***** Dataset records
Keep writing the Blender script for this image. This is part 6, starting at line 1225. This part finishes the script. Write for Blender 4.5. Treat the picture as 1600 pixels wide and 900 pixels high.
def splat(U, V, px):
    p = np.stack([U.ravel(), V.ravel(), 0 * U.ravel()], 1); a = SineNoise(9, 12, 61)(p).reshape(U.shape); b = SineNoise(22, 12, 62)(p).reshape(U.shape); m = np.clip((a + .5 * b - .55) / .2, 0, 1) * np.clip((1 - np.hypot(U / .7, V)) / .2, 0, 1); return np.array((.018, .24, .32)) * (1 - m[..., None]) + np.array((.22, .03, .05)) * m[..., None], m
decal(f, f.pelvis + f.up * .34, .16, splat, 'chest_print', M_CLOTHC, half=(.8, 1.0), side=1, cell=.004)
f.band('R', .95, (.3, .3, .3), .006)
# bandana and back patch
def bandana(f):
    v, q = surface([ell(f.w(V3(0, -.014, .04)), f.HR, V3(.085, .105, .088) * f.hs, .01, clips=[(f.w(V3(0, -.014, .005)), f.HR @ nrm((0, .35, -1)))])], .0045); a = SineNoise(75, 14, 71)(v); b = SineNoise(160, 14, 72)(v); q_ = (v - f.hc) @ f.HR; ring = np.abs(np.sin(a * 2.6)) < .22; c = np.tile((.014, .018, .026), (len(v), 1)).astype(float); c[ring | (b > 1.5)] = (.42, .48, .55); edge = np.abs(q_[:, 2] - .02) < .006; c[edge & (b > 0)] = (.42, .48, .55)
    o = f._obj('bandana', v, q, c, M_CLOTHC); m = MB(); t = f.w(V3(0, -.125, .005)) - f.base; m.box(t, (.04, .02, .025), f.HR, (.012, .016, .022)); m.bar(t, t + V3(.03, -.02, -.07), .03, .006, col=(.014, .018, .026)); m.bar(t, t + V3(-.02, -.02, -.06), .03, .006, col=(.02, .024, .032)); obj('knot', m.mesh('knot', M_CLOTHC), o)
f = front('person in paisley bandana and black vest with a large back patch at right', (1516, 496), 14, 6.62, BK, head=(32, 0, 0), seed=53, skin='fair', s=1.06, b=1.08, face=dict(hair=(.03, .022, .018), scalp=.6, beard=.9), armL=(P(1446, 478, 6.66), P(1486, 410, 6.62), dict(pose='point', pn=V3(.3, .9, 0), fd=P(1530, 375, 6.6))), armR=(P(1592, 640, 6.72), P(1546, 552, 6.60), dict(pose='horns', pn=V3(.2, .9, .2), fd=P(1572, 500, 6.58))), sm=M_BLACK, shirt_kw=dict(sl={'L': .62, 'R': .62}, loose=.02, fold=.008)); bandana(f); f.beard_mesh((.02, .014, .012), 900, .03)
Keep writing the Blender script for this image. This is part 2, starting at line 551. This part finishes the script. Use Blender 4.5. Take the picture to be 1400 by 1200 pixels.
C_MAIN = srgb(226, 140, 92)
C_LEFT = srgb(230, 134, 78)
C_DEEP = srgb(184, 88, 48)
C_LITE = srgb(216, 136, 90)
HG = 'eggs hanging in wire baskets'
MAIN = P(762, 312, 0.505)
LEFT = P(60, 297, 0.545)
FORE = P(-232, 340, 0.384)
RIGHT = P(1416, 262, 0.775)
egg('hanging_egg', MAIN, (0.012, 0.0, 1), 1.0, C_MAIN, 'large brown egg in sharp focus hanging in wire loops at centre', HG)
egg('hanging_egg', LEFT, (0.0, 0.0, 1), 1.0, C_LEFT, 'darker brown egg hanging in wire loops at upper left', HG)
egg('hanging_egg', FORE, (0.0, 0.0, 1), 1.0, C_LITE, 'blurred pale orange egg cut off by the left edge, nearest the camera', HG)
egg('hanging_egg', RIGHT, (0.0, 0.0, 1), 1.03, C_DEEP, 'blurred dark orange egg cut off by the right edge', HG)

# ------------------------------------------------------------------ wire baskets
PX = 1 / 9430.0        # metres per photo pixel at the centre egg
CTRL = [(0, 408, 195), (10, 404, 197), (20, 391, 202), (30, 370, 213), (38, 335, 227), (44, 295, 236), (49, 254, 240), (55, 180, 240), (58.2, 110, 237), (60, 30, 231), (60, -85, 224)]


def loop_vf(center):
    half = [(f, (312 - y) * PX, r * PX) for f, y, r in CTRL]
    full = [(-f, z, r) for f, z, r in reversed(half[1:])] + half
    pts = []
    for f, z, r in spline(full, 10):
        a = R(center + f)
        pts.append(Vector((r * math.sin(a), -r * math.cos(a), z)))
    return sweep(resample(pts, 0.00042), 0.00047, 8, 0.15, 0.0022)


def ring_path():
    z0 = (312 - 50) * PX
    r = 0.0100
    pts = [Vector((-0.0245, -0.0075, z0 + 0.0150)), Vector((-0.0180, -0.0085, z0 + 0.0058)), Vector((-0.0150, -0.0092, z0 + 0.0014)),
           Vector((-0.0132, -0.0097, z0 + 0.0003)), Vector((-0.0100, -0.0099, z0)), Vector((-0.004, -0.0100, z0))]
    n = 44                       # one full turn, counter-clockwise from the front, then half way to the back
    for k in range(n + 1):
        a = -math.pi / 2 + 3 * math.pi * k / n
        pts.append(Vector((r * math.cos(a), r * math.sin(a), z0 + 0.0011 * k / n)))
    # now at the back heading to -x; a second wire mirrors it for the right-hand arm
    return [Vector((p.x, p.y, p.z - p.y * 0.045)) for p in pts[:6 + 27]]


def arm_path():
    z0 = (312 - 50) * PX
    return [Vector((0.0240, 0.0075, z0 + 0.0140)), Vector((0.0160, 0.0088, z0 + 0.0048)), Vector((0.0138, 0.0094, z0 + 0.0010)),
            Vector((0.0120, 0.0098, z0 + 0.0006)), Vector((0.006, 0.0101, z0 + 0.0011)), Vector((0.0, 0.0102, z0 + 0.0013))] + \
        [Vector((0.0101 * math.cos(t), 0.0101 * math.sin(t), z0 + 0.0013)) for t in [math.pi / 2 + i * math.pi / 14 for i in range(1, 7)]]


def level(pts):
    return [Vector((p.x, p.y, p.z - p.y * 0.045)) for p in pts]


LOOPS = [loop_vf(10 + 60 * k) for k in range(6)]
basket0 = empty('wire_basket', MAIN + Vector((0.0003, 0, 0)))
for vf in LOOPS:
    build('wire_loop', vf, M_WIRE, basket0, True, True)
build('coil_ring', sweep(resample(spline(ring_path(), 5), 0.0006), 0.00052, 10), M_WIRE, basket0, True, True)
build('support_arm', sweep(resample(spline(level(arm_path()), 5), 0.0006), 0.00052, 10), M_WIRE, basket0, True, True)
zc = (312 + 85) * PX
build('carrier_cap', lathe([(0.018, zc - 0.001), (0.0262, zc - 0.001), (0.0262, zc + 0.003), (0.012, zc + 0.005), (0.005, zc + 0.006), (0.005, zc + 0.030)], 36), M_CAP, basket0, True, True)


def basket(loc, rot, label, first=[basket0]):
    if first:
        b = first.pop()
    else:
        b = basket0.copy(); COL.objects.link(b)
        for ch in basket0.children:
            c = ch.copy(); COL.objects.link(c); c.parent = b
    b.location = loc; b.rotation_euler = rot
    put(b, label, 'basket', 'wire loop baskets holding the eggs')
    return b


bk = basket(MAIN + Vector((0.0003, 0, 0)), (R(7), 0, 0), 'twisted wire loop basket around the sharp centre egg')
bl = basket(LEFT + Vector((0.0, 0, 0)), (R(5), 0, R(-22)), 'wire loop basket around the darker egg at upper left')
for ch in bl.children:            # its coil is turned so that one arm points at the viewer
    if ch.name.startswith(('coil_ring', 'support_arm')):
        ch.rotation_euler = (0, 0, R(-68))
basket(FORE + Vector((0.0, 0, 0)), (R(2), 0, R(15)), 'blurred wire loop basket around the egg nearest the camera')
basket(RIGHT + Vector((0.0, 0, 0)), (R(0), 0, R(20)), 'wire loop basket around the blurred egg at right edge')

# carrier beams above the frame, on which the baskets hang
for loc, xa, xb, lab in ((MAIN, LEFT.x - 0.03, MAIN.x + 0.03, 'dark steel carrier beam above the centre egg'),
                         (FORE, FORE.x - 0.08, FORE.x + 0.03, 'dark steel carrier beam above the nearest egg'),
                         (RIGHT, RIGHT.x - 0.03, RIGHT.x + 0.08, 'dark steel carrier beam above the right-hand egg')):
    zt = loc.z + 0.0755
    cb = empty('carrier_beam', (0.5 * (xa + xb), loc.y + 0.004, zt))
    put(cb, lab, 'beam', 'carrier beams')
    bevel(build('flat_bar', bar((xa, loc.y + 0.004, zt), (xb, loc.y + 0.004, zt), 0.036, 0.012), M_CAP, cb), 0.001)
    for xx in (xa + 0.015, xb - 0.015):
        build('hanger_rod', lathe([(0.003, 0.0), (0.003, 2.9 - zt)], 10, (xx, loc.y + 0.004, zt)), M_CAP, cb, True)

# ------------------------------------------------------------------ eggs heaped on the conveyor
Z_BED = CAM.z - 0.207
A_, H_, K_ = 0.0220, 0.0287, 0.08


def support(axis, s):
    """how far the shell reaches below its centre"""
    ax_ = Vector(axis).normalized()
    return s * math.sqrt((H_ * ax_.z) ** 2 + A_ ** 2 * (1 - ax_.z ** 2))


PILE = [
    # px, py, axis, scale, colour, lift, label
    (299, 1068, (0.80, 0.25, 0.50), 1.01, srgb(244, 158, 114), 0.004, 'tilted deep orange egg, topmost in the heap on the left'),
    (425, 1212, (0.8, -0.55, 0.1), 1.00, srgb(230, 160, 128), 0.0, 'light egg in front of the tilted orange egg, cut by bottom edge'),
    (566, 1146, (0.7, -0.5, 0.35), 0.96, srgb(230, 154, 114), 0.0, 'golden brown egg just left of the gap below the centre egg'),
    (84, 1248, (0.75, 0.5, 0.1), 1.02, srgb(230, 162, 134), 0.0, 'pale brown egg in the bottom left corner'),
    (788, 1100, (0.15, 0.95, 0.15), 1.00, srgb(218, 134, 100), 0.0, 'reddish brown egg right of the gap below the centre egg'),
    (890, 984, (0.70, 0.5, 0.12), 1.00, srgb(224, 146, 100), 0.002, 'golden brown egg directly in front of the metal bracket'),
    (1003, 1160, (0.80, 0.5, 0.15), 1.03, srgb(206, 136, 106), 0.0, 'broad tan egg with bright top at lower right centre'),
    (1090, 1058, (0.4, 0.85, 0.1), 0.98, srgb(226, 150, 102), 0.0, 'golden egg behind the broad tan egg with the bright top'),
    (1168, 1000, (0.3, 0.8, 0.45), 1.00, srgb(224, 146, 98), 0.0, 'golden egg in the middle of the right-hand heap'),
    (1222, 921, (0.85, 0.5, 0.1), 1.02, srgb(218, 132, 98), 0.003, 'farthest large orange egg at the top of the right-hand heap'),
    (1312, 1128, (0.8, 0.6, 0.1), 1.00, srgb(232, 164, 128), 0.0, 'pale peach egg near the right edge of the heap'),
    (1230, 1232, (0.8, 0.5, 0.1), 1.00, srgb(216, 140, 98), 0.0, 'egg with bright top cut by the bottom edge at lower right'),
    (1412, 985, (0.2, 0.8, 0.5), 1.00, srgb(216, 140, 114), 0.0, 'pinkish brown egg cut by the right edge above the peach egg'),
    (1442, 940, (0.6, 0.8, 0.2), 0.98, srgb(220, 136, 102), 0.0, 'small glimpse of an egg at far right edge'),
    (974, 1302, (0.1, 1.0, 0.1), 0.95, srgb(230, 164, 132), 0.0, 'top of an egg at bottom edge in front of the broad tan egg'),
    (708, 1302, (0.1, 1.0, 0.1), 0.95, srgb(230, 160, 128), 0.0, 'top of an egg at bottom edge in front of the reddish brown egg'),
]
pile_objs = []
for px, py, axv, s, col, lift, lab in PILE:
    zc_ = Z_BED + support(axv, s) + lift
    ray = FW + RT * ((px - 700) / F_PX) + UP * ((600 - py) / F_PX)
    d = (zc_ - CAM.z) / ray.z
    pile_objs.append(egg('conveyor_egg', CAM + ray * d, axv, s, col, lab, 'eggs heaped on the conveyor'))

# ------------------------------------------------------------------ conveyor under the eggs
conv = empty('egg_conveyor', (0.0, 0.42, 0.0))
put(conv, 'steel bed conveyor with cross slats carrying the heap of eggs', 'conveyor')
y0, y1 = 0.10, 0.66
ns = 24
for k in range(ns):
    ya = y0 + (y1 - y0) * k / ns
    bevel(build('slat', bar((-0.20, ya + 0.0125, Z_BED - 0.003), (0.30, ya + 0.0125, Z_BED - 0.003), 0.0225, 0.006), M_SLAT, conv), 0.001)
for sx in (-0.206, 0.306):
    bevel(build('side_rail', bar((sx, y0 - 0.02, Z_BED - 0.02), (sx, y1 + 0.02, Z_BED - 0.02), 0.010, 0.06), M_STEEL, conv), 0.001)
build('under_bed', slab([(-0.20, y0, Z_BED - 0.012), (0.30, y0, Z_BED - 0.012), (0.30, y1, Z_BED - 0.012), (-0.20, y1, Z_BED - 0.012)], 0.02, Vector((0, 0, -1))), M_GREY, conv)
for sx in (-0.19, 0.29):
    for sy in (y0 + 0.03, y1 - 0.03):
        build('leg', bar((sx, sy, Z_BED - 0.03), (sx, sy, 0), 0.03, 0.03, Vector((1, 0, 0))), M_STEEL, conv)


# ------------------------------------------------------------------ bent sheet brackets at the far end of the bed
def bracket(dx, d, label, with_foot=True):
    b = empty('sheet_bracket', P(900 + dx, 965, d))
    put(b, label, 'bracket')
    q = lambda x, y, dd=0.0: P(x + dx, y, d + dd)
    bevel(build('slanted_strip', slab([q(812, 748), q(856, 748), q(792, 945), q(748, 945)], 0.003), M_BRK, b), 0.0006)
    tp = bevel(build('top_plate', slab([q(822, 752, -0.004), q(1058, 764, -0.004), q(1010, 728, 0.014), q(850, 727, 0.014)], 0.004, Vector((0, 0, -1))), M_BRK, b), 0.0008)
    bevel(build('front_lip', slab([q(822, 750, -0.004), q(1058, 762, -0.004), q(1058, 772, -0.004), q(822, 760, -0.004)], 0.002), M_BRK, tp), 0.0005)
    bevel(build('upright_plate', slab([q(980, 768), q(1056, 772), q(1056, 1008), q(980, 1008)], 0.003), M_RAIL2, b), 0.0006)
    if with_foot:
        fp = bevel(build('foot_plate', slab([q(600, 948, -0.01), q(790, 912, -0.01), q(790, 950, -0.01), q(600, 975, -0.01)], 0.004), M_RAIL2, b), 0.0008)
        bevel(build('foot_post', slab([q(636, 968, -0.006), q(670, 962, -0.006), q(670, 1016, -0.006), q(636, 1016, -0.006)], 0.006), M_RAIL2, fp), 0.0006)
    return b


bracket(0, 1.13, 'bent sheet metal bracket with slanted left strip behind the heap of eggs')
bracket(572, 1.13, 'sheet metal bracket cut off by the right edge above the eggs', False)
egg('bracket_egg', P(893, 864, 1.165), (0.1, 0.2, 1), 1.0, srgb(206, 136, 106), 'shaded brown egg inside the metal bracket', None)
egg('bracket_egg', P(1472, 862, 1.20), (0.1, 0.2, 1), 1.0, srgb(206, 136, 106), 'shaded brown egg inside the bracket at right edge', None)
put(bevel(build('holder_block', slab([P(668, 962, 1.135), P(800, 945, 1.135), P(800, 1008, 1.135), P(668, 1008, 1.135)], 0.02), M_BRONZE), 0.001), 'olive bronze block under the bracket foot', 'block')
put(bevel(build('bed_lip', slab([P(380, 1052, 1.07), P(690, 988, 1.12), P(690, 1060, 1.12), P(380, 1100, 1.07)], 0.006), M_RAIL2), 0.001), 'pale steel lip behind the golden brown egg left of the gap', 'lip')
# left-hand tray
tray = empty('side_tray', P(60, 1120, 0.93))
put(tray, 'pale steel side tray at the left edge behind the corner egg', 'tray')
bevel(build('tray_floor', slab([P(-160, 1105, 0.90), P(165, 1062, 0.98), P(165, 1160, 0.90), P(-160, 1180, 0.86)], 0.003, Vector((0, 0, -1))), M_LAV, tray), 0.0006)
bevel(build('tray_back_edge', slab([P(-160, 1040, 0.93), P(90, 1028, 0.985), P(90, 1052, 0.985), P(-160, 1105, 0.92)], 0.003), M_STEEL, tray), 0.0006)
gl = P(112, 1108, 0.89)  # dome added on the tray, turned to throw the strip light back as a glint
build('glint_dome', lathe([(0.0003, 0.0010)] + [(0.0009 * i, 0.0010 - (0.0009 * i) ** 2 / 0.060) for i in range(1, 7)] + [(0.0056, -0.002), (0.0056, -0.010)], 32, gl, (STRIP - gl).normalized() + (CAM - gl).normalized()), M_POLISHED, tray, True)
**********
§ **Brief**
Give again, word for word, every line of the listing above from the one with "# px, py, axis, scale, colour, lift, label" to the one with "114), 0.0, 'golden", both inclusive, and nothing beyond them.

§ **Solution**
    # px, py, axis, scale, colour, lift, label
    (299, 1068, (0.80, 0.25, 0.50), 1.01, srgb(244, 158, 114), 0.004, 'tilted deep orange egg, topmost in the heap on the left'),
    (425, 1212, (0.8, -0.55, 0.1), 1.00, srgb(230, 160, 128), 0.0, 'light egg in front of the tilted orange egg, cut by bottom edge'),
    (566, 1146, (0.7, -0.5, 0.35), 0.96, srgb(230, 154, 114), 0.0, 'golden brown egg just left of the gap below the centre egg'),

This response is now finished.